In early work, glaze is handled simply, but Richard's love and mastery of brushwork can easily be seen.


Continuing to perfect their work as potters, the Hiltons also get a chance to grow as small business owners.


Richard builds his first catenary arch kiln, the beginning of a life's work characterized by technological innovation.


Edgecomb Potters is invited to opening day at the Faneuil Hall Marketplace in Boston. Every month for the next seven years the Hiltons bring their wares to market in Boston.


At first, Richard's boisterous barker-like salesmanship makes the dealers at nearby carts want to relocate. That is, until they see the crowd he draws.


Richard and Chris have their first child, Craig. This prompts a move to living quarters with central heat and running water, to everyone's great relief.


The potters build a Raku kiln, continuing to fire their pots on the schoolhouse lawn.


Chris explores sgraffito and pinch pots.


Richard builds a roman arch kiln to fire copper reds and other reduction glazes. He becomes known for his masterful handling of red, an exceptionally challenging group of glazes.


The Hilton's second child, Brad, is born.

It has taken me many years to understand that the depth of your own personal mastery will effect how deeply people may look into your work.

Richard Hilton


Richard continues to indulge his passion for color and glaze chemistry. Over the course of his career he tests thousands of glazes, crafting custom formulas still used today.


Gary and Donna Balducci move into the farmhouse across the road, and after an introduction made possible by an escapist family dog, begin working with the Hiltons. They become an integral part of the Edgecomb Potters family.


The Edgecomb campus continues to grow, and the retail store eventually becomes the largest arts and crafts gallery in New England.


Edgecomb Potters opens a retail shop in Freeport, Maine.


Our first store in Portland opens on Exchange Street, bringing our pottery to a new audience in this vibrant city.


We fire the first Whale Tail Mugs, which quickly become our most-loved piece. We're still making them, in three sizes.


Edgecomb Potters receives Rand McNally's "Best of the Road" award.


Richard installs a large electric kiln, which makes possible the macrocrystalline glazes he has been dreaming of.


Richard continues to perfect his crystal glaze formulas, renewing interest in the technique for a whole new generation of potters.
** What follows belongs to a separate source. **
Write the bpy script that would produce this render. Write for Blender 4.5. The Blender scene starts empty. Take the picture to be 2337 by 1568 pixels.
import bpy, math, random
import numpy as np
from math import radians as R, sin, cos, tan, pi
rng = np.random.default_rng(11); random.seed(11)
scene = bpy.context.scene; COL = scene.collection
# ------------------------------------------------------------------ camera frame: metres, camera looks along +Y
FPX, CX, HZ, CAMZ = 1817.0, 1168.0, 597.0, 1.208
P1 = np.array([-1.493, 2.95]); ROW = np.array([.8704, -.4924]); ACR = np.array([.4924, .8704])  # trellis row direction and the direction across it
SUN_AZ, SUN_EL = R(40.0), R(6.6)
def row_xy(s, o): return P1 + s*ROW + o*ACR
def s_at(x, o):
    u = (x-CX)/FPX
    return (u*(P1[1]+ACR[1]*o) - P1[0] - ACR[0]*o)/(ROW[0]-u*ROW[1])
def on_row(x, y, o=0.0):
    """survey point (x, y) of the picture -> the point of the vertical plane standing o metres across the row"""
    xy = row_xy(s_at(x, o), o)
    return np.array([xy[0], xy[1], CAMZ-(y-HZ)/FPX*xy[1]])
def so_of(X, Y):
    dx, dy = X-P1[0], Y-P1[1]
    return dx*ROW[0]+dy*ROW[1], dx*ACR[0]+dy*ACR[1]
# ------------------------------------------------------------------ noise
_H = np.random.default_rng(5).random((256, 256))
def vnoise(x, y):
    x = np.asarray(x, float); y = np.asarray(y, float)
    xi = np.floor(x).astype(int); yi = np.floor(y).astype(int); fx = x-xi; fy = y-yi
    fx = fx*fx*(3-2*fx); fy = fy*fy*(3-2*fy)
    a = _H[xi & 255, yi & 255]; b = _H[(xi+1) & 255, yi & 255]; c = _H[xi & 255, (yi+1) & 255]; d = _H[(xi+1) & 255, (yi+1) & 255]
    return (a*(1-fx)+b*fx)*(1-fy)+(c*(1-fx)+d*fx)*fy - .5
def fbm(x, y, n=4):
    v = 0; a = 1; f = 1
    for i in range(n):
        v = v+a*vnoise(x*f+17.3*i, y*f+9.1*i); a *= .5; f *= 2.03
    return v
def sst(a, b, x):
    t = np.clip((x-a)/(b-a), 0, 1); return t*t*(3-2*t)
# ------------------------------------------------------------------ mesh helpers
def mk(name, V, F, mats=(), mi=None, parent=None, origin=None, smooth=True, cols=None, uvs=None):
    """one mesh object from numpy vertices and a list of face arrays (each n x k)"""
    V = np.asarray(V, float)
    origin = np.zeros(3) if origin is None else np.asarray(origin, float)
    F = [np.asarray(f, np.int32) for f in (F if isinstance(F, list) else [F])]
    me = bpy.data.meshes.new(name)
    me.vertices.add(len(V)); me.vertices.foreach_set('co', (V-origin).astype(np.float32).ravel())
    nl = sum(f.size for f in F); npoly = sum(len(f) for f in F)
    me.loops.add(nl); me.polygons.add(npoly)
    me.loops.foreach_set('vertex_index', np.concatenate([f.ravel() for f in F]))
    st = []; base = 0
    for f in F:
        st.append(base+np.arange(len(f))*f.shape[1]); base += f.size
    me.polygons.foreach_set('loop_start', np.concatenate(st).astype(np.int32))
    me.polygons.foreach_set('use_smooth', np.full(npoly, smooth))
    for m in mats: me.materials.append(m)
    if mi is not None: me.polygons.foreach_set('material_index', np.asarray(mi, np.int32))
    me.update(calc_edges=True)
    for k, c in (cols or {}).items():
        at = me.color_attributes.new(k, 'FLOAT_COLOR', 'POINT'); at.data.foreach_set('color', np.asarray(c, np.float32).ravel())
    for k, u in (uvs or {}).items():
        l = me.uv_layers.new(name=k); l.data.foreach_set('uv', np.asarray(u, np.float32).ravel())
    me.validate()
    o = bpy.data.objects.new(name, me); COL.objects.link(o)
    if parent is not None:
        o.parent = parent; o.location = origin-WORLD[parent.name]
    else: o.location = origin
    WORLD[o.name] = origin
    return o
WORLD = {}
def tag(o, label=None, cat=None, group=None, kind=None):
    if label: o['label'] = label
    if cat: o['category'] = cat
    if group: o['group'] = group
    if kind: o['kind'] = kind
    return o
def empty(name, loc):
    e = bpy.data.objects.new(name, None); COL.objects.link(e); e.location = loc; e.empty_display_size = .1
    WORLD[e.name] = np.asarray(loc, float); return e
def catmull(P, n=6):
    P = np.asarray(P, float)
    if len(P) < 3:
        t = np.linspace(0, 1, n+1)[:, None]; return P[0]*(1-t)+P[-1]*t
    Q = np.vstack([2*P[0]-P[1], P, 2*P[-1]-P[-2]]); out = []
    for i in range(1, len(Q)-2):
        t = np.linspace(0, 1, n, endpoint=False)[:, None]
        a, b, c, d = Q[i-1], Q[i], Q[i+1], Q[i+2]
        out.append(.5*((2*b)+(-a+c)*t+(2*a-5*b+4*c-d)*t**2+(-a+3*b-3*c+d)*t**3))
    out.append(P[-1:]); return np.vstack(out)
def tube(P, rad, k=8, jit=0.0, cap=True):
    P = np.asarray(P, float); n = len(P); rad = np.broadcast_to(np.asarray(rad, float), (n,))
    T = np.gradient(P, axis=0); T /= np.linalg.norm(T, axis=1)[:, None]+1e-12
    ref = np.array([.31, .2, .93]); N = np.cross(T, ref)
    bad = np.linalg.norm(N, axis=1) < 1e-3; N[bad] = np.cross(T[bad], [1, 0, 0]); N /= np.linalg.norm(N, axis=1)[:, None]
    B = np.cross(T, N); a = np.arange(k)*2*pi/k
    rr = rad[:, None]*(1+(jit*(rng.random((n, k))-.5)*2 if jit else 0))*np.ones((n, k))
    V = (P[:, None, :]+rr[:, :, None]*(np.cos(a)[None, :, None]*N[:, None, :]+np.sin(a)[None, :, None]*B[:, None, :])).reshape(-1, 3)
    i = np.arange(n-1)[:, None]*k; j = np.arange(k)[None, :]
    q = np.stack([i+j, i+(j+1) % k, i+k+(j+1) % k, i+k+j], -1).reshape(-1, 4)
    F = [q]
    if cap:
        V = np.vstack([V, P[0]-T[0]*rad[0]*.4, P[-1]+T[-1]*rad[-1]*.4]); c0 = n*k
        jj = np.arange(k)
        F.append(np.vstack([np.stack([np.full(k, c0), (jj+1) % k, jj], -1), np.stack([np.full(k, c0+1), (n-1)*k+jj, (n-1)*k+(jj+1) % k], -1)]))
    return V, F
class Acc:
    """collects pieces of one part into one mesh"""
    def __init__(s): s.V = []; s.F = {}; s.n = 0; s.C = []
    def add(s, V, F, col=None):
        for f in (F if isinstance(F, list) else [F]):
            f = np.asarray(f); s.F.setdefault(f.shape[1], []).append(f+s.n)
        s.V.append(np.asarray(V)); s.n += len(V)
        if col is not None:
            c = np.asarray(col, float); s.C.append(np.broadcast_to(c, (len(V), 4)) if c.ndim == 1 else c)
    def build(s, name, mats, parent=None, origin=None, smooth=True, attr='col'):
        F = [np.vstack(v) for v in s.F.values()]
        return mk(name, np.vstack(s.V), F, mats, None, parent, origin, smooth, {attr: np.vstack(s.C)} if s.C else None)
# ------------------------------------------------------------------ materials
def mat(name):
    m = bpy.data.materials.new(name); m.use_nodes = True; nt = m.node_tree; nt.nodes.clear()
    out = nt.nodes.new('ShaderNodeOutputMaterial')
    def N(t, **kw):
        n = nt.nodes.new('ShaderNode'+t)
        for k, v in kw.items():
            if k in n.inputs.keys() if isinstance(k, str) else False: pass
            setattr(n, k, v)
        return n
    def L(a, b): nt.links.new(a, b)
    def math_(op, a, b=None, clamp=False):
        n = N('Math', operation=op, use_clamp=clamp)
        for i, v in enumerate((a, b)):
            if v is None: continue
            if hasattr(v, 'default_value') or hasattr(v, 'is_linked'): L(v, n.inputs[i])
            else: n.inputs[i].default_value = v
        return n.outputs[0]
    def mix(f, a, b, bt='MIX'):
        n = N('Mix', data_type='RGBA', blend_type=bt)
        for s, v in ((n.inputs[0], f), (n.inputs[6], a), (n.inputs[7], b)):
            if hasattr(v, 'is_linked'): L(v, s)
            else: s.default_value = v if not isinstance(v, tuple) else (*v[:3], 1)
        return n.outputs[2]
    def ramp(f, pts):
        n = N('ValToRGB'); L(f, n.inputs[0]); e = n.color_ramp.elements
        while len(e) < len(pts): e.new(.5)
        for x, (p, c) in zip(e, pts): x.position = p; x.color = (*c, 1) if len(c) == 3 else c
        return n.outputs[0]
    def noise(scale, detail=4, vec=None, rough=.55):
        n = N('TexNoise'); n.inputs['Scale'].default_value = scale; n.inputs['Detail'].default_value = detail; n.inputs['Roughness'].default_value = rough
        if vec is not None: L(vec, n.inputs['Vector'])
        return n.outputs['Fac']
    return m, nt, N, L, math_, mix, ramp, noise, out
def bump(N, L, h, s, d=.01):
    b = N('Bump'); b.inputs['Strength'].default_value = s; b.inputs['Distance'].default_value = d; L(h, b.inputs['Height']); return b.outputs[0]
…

To create and take risks, to love and feel loss, to experience sucess and failure; this is the challenge of our work and of our lives.

Richard Hilton


After giving us 35 years of extraordinary pottery, Richard Hilton passes away, leaving behind many memories, and his passion for his work.


Edgecomb Potters opens a bright new shop on the waterfront in Portland, dedicating it to Richard.


And Edgecomb Potters continues to craft extraordinary pottery made for everyday living. Our newest glaze, Tide Pool, was introduced this spring.